* [Stated goal]
Reproduce the material that follows, please, but only from its first line to the line containing "drain pipe', 'conduit')", inclusive.

* [Collected material]
--------------------

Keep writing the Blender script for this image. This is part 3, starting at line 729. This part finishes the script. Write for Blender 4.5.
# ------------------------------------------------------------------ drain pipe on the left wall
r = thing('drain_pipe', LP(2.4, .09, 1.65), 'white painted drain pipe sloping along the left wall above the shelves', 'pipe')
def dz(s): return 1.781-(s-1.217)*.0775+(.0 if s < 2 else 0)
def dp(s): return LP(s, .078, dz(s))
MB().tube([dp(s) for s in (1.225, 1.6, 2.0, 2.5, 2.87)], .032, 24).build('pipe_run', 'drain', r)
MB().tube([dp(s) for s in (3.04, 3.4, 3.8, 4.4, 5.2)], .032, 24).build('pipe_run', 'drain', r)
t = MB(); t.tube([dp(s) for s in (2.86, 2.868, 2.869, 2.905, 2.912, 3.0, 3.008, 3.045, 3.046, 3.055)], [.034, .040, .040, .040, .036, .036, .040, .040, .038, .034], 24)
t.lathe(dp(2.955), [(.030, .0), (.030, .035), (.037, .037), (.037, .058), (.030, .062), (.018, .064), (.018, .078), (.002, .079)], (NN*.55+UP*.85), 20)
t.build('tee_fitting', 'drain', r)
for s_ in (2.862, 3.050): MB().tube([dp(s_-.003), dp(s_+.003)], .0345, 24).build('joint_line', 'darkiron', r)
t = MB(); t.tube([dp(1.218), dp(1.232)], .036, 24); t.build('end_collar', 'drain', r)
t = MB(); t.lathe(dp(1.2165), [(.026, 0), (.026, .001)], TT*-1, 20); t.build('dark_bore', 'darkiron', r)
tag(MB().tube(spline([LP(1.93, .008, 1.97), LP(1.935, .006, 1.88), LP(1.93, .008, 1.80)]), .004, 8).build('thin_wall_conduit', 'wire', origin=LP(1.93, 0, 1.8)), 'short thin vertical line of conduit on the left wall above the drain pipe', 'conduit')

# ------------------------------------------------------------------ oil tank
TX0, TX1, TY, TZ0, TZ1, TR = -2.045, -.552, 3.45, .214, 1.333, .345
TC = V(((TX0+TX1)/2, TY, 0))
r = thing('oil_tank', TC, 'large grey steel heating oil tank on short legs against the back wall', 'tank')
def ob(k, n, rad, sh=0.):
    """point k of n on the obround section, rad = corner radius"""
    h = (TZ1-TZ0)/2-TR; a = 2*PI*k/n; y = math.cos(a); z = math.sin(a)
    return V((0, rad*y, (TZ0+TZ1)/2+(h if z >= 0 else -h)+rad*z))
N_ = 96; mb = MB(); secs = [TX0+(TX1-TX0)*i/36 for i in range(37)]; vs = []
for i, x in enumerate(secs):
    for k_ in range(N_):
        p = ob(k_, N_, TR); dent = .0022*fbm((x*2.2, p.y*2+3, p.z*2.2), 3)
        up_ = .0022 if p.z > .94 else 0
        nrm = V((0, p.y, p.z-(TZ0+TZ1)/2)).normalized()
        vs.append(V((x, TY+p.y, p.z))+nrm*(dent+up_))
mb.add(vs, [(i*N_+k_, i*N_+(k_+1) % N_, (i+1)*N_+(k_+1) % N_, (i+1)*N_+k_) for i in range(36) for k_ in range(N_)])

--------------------

* [Exercise result]
Keep writing the Blender script for this image. This is part 3, starting at line 729. This part finishes the script. Write for Blender 4.5.
# ------------------------------------------------------------------ drain pipe on the left wall
r = thing('drain_pipe', LP(2.4, .09, 1.65), 'white painted drain pipe sloping along the left wall above the shelves', 'pipe')
def dz(s): return 1.781-(s-1.217)*.0775+(.0 if s < 2 else 0)
def dp(s): return LP(s, .078, dz(s))
MB().tube([dp(s) for s in (1.225, 1.6, 2.0, 2.5, 2.87)], .032, 24).build('pipe_run', 'drain', r)
MB().tube([dp(s) for s in (3.04, 3.4, 3.8, 4.4, 5.2)], .032, 24).build('pipe_run', 'drain', r)
t = MB(); t.tube([dp(s) for s in (2.86, 2.868, 2.869, 2.905, 2.912, 3.0, 3.008, 3.045, 3.046, 3.055)], [.034, .040, .040, .040, .036, .036, .040, .040, .038, .034], 24)
t.lathe(dp(2.955), [(.030, .0), (.030, .035), (.037, .037), (.037, .058), (.030, .062), (.018, .064), (.018, .078), (.002, .079)], (NN*.55+UP*.85), 20)
t.build('tee_fitting', 'drain', r)
for s_ in (2.862, 3.050): MB().tube([dp(s_-.003), dp(s_+.003)], .0345, 24).build('joint_line', 'darkiron', r)
t = MB(); t.tube([dp(1.218), dp(1.232)], .036, 24); t.build('end_collar', 'drain', r)
t = MB(); t.lathe(dp(1.2165), [(.026, 0), (.026, .001)], TT*-1, 20); t.build('dark_bore', 'darkiron', r)
tag(MB().tube(spline([LP(1.93, .008, 1.97), LP(1.935, .006, 1.88), LP(1.93, .008, 1.80)]), .004, 8).build('thin_wall_conduit', 'wire', origin=LP(1.93, 0, 1.8)), 'short thin vertical line of conduit on the left wall above the drain pipe', 'conduit')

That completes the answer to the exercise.